Santa Monica College officials had the same question that students and other members of the campus community had about the school receiving initial approval for a bachelor’s degree in interaction design.

Now what?

The provisional selection of SMC to take part in the statewide pilot program set in motion a months-long process as educators collaborate with administrators and industry professionals to have the entire four-year degree mapped out by the start of the 2015-16 school year.

Although the local community college’s proposal will undergo further review by the California Community Colleges Chancellor’s Office — the governing body is expected to weigh final approval at its March meeting — SMC officials are moving ahead briskly as they anticipate the nod.

“We want to have the program up and running as quickly as possible,” said Jennifer Merlic, dean of instruction. “We’re very excited, of course. I’ve certainly learned a lot about interaction design over the last few months.”

And it seems her education in the field — which combines elements of graphic design, computer technology and digital user experience — is just beginning.

Led by professor Jamie Cavanaugh, who spearheaded the proposal, SMC officials are working to develop an upper-division curriculum to complement the lower-division courses that are already offered.

Merlic said the process includes reporting the changes to the Accrediting Commission for Community and Junior Colleges, which has released specific guidelines for the 15 schools selected out of 34 applicants to develop bachelor’s programs.

The creation of the interaction design degree will involve input from SMC’s curriculum committee and other campus leaders, Merlic said. She added that the college has experience updating classes in a technology sector that is constantly evolving.

“We know that the courses can’t sit on the books for years,” she said. “We’re very nimble.”

The program’s advisory board will likely feature executives from the local tech industry, which stands to benefit from a future crop of graduates with applicable skills.

“We will be inviting them to participate, and we will be guided by their expertise,” Merlic said of Silicon Beach professionals. “We’d love it if they would take the students as interns, and we hope they hire our students after they graduate.”

Students who pursue interaction design degrees will pay $46 per unit in lower-division courses and $130 per upper-division unit, according to Merlic. The campus has created a website (www.smcdesigntech.org/ixd-updates) to keep students informed on their progress.

Meanwhile, officials will consider a rebranding of the design technology department to incorporate interaction design.

The selection of SMC followed intense review by CCC staff, University of California and state education department representatives, a business official, community college administrators and faculty from districts that did not apply to host a program, according to Paige Marlatt-Dorr, communications director for California Community Colleges.

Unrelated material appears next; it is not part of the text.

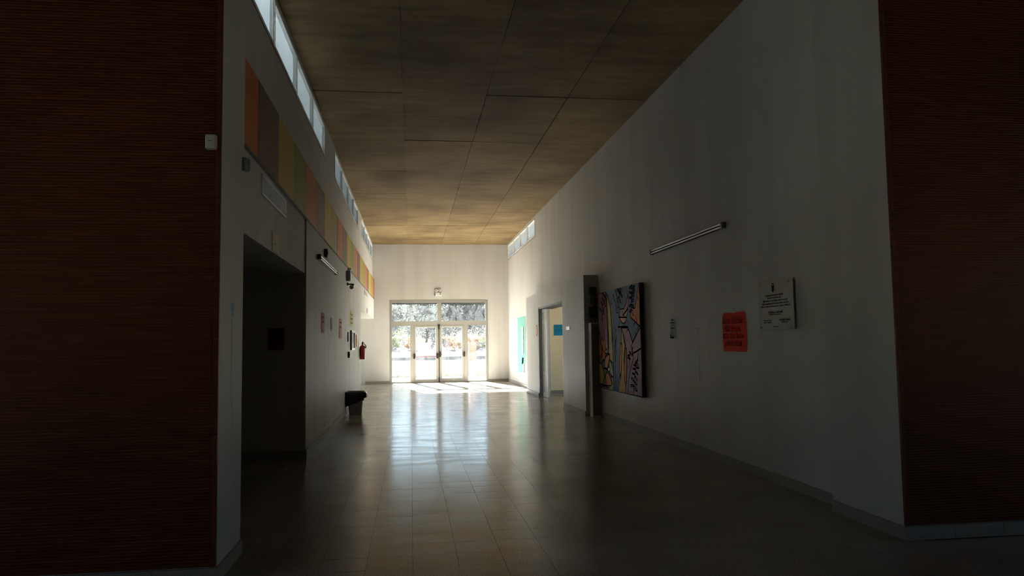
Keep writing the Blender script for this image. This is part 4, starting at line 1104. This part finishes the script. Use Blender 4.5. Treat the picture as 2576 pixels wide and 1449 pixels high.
# cover plate over the side passage, and a little box over the recess
cv_ = root('cover_plate', (XB, 8.31, 2.495), 'cream cover plate with one screw above the side passage opening', 'plate')
b = MB(); b.bbox(XB, XB + 0.009, 8.10, 8.52, 2.495, 2.695, 'paper_cream', 0.002); b.build('plate', cv_)
b = MB(); b.lathe((XB + 0.009, 8.22, 2.575), [(0.010, 0), (0.008, 0.003)], 'gasket', 12, (1, 0, 0)); b.build('screw', cv_)
sb_ = root('exit_plate', (XW, 25.0, 2.5), 'small grey plate above the brightly lit recess', 'plate')
b = MB(); b.bbox(XW, XW + 0.012, 24.7, 25.3, 2.505, 2.675, 'grey_plastic', 0.004); b.build('plate', sb_)

# motion sensors
def sensor(M, label, mat):
    c = M @ Vector((0, 0, 0))
    r = root('motion_sensor', tuple(c), label, 'sensor')
    bm = bmesh.new(); bmesh.ops.create_cube(bm, size=1.0)
    for v in bm.verts:
        k = 1.0 if v.co.y < 0 else 1.06
        v.co = Vector((v.co.x * 0.070 * k, v.co.y * 0.042, v.co.z * 0.098 * k))
    bmesh.ops.bevel(bm, geom=bm.edges[:], offset=0.013, segments=4, affect='EDGES', profile=0.5)
    b = MB(); b.take(bm, mat, M, True); b.build('body', r)
    b = MB()
    pts = [M @ Vector((-0.014 + 0.028 * k / 6, -0.0225, 0.006 - 0.0035 * math.sin(math.pi * k / 6))) for k in range(7)]
    b.path(pts, 0.0016, 'gasket', 6); b.build('slot', r)
    b = MB(); b.lathe((0, 0, 0), [(0.0045, 0), (0.003, 0.002)], 'white_plastic', 10, (0, 0, 1), M @ Matrix.Translation((-0.008, -0.0205, -0.016)) @ Matrix.Rotation(math.pi / 2, 4, 'X')); b.build('led', r)
sensor(Matrix.Translation((-1.301, 5.129, 2.846)), 'white rounded motion sensor on the dark slat wall', 'white_plastic')
sensor(rotz((-1.222, 5.80, 2.856), math.radians(62)), 'grey rounded motion sensor on the pillar edge below the orange panel', 'grey_plastic')

# fire extinguisher hung on the wall
fx = root('fire_extinguisher', (XW, 21.3, 1.09), 'dark red fire extinguisher hung at the corner of the lit recess', 'extinguisher')
cx, cyy = -1.333, 21.3
b = MB(); b.lathe((cx, cyy, 1.095), [(0.066, 0), (0.074, 0.008), (0.075, 0.30), (0.070, 0.345), (0.045, 0.375), (0.022, 0.388), (0.022, 0.40)], 'enamel_red', 26); b.build('cylinder', fx)
b = MB(); b.tube((cx, cyy, 1.49), (cx, cyy, 1.545), 0.020, 'black_plastic', 12); b.bbox(cx - 0.014, cx + 0.045, cyy - 0.014, cyy + 0.014, 1.545, 1.565, 'black_plastic', 0.005); b.bbox(cx - 0.012, cx + 0.055, cyy - 0.012, cyy + 0.012, 1.515, 1.528, 'black_plastic', 0.004); b.tube((cx, cyy, 1.56), (cx + 0.008, cyy, 1.588), 0.011, 'black_plastic', 8); b.build('valve', fx)
b = MB(); b.path([(cx + 0.02, cyy, 1.52), (cx + 0.07, cyy, 1.505), (cx + 0.092, cyy, 1.47), (cx + 0.10, cyy, 1.42)], 0.010, 'black_plastic', 8); b.build('hose', fx)
b = MB(); b.prism([(cx + 0.04, cyy - 0.03, 1.475), (cx + 0.085, cyy - 0.03, 1.465), (cx + 0.115, cyy - 0.03, 1.385), (cx + 0.07, cyy - 0.03, 1.40)], (0, 0.002, 0), 'paper_white'); b.build('tag', fx)
b = MB(); b.box(XW, XW + 0.006, cyy - 0.05, cyy + 0.05, 1.14, 1.59, 'steel'); b.tube((XW, cyy, 1.52), (cx, cyy, 1.52), 0.006, 'steel', 8); b.build('bracket', fx)

# switchgear and duct on the end of the boxed-out wall
du = root('cable_duct', (3.65, 14.92, 0), 'tall grey metal cable duct standing beside the painting', 'duct')
b = MB(); b.bbox(3.555, 3.752, 14.80, 15.05, 0.0, 1.868, 'alu_white', 0.006); b.build('body', du)
b = MB(); b.box(3.57, 3.74, 14.796, 14.80, 0.03, 1.84, 'grey_plastic'); b.build('cover', du)  # grey sheet colours in the shaded front beside the white, lit side
sw = root('switchgear', (3.64, 14.98, 1.87), 'black switchgear boxes and conduits above the cable duct', 'switchgear')
b = MB(); b.bbox(3.585, 3.70, 14.93, 15.05, 2.44, 2.60, 'black_plastic', 0.008); b.bbox(3.66, 3.715, 14.91, 15.05, 2.20, 2.585, 'black_plastic', 0.008); b.build('isolator', sw)
b = MB(); b.path([(3.60, 14.94, 2.45), (3.598, 14.92, 2.37), (3.585, 14.91, 2.33), (3.61, 14.91, 2.30), (3.60, 14.93, 2.24)], 0.013, 'black_plastic', 8); b.lathe((3.60, 14.925, 2.40), [(0.016, 0), (0.012, 0.012)], 'grey_plastic', 12, (0, -1, 0)); b.build('lever', sw)
b = MB(); b.bbox(3.58, 3.655, 14.92, 15.05, 1.975, 2.20, 'black_plastic', 0.008); b.build('box', sw)
b = MB(); b.bbox(3.667, 3.722, 14.92, 15.05, 1.965, 2.195, 'black_plastic', 0.008); b.build('box', sw)
for x in (3.605, 3.645, 3.69):
    b = MB(); b.tube((x, 14.99, 1.870), (x, 14.99, 1.985), 0.011, 'grey_plastic' if x < 3.68 else 'black_plastic', 10); b.build('conduit', sw)

# waste bin with a bag folded over its rim
bn = root('waste_bin', (-1.205, 16.93, 0), 'beige waste bin lined with a black bag against the white wall', 'bin')
bxc, byc = -1.205, 16.93
def rrect(cx_, cy_, wx, wy, r, z, n=4, jig=0.0, rr=None):
    out = []
    for (sx, sy, a0) in ((1, 1, 0), (-1, 1, 90), (-1, -1, 180), (1, -1, 270)):
        for k in range(n + 1):
            a = math.radians(a0 + 90 * k / n)
            j = 1 + (rr.uniform(-jig, jig) if rr else 0)
            out.append((cx_ + sx * (wx - r) + r * math.cos(a) * j, cy_ + sy * (wy - r) + r * math.sin(a) * j, z + (rr.uniform(-jig, jig) * 0.04 if rr else 0)))
    return out
def loft(mb, rings, mat, smooth=True, cap0=True, cap1=True):
    n = len(rings[0]); vs = [p for r in rings for p in r]; fs = []
    for j in range(len(rings) - 1):
        for k in range(n): fs.append((j * n + k, j * n + (k + 1) % n, (j + 1) * n + (k + 1) % n, (j + 1) * n + k))
    if cap0: fs.append(tuple(range(n))[::-1])
    if cap1: fs.append(tuple(range((len(rings) - 1) * n, len(rings) * n)))
    mb.add(vs, fs, mat, smooth)
b = MB()
loft(b, [rrect(bxc, byc, 0.128, 0.10, 0.03, 0.0), rrect(bxc, byc, 0.134, 0.105, 0.03, 0.012), rrect(bxc, byc, 0.165, 0.13, 0.035, 0.42), rrect(bxc, byc, 0.175, 0.14, 0.035, 0.43), rrect(bxc, byc, 0.175, 0.14, 0.035, 0.45)], 'bin_beige')
for k in range(7):
    u = -0.095 + k * 0.032
    b.prism([(bxc + u - 0.006, byc - 0.106, 0.03), (bxc + u + 0.006, byc - 0.106, 0.03), (bxc + u * 1.2 + 0.006, byc - 0.129, 0.40), (bxc + u * 1.2 - 0.006, byc - 0.129, 0.40)], (0, -0.005, 0), 'bin_beige')
b.build('tub', bn, fix=True)
b = MB(); q = random.Random(4)
rings = []
for (wx, wy, z, jg, dx) in ((0.185, 0.15, 0.25, 0.30, -0.015), (0.20, 0.165, 0.30, 0.35, 0.0), (0.225, 0.18, 0.36, 0.30, 0.012), (0.232, 0.185, 0.42, 0.25, 0.012), (0.215, 0.17, 0.475, 0.2, 0.004), (0.18, 0.14, 0.49, 0.15, 0), (0.16, 0.125, 0.465, 0.1, 0), (0.15, 0.115, 0.30, 0.1, 0)):
    rg = rrect(bxc + dx, byc, wx, wy, 0.05, z, 5, jg, q)
    if z < 0.33:   # the bag hangs lower on the wall side
        rg = [(p[0], p[1], p[2] + 0.06 * (p[0] - bxc) / 0.2 - (0.02 if p[0] < bxc - 0.1 else 0)) for p in rg]
    rings.append(rg)
loft(b, rings, 'black_bag', True, False, True)
b.build('bag', bn, fix=True)

# marks on the walls: paint smears with a shape of their own
def smear(parent, x, s, pts, mat, seed):
    q = random.Random(seed); b = MB()
    L = []; R_ = []
    for (y, z, w) in pts:
        L.append((x + s * 0.0012, y - w * q.uniform(0.7, 1.3), z)); R_.append((x + s * 0.0012, y + w * q.uniform(0.7, 1.3), z))
    n = len(L)
    b.add(L + R_, [(k, k + 1, n + k + 1, n + k) for k in range(n - 1)], mat); b.build('paint_smear', parent)
smear(cl, XP, 1, [(5.53, 1.815, 0.03), (5.535, 1.79, 0.05), (5.53, 1.76, 0.045), (5.53, 1.74, 0.03), (5.515, 1.70, 0.012), (5.51, 1.55, 0.008), (5.51, 1.40, 0.007), (5.505, 1.15, 0.008), (5.50, 1.13, 0.012)], 'smear_blue', 1)
smear(cl, XP, 1, [(5.535, 1.12, 0.006), (5.54, 1.02, 0.008), (5.545, 0.93, 0.005)], 'smear_blue', 2)
smear(wall_left, XW, 1, [(13.50, 1.91, 0.10), (13.55, 1.88, 0.14), (13.52, 1.80, 0.05), (13.50, 1.5, 0.03), (13.47, 1.15, 0.02)], 'smear_green', 3)
smear(wall_left, XW, 1, [(14.50, 1.91, 0.06), (14.50, 1.7, 0.03), (14.50, 1.4, 0.02), (14.50, 1.18, 0.02)], 'smear_green', 4)
smear(wall_left, XW, 1, [(16.65, 1.90, 0.05), (16.75, 1.84, 0.20), (16.78, 1.82, 0.20), (16.70, 1.78, 0.04), (16.70, 1.48, 0.03)], 'smear_green', 5)
smear(wall_right, XR, -1, [(9.66, 1.66, 0.07), (9.64, 1.63, 0.07), (9.62, 1.61, 0.03), (9.61, 1.4, 0.025), (9.63, 1.2, 0.02), (9.62, 1.05, 0.022), (9.63, 0.93, 0.01)], 'smear_green', 6)
# light scratches in the paint
for k, (ya, za, yb, zb) in enumerate(((9.42, 1.80, 9.30, 1.63), (11.25, 1.87, 11.19, 1.80), (10.65, 2.36, 10.56, 2.30), (10.45, 2.03, 10.40, 1.99))):
    smear(wall_right, XR, -1, [(ya, za, 0.003), ((ya + yb) / 2 - 0.01, (za + zb) / 2, 0.005), (yb, zb, 0.003)], 'paper_white', 30 + k)

# ------------------------------------------------------------------ outside the doors
gd = MB()
gd.box(-60, 60, D + 0.2, 37.0, -0.12, -0.02, 'outdoor_concrete')
gd.box(-60, -1.7, -30, D + 0.2, -0.14, -0.125, 'lawn'); gd.box(3.9, 60, -30, D + 0.2, -0.14, -0.125, 'lawn'); gd.box(8.25, 22, 8, D + 0.2, -0.12, -0.03, 'outdoor_concrete'); gd.box(-7.4, 9.4, -40, -9.4, -0.12, -0.03, 'outdoor_concrete')  # pale strip beside the side room, added unseen to bounce light into it
tag(gd.build('ground', org=(1, 33, 0)), 'sunlit pale concrete forecourt outside the glazed doors', 'ground', kind='structure')
def slope(y): return 0.062 * (y - 37.0)
g2 = MB()
g2.add([(-80, 37, -0.02), (80, 37, -0.02), (80, 45.8, slope(45.8)), (-80, 45.8, slope(45.8))], [(0, 1, 2, 3)], 'sandy_ground')
g2.add([(-80, 45.8, slope(45.8)), (80, 45.8, slope(45.8)), (80, 62, slope(62)), (-80, 62, slope(62)), (80, 200, slope(62)), (-80, 200, slope(62))], [(0, 1, 2, 3), (3, 2, 4, 5)], 'sandy_ground')
tag(g2.build('ground_bank', org=(1, 40, 0)), 'pale rising ground beyond the low garden wall', 'ground', kind='structure')
bw = root('block_wall', (1.5, 44.1, slope(44)), 'long low grey block wall behind the cream garden wall', 'wall')
for k in range(9):
    b = MB(); b.bbox(-2.6 + k * 0.9, -2.6 + (k + 1) * 0.9 - 0.002, 44.0, 44.2, slope(44) - 0.06, 0.745 + 0.006 * (k % 2), 'grey_block', 0.01); b.build('block', bw)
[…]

SMC was chosen because of its perceived ability to establish an effective curriculum in its proposed field while meeting a workforce need and avoiding overlap with UC and California State University programs.

As for whether SMC could offer more bachelor’s degree programs in the future, Merlic said she would need a crystal ball.

“The idea of the legislature is for this to be a pilot program, so they want to wait and see if it’s successful,” she said. “But the intent is to stick with career technical education, meaning more job preparation and not so much traditional academic degrees.”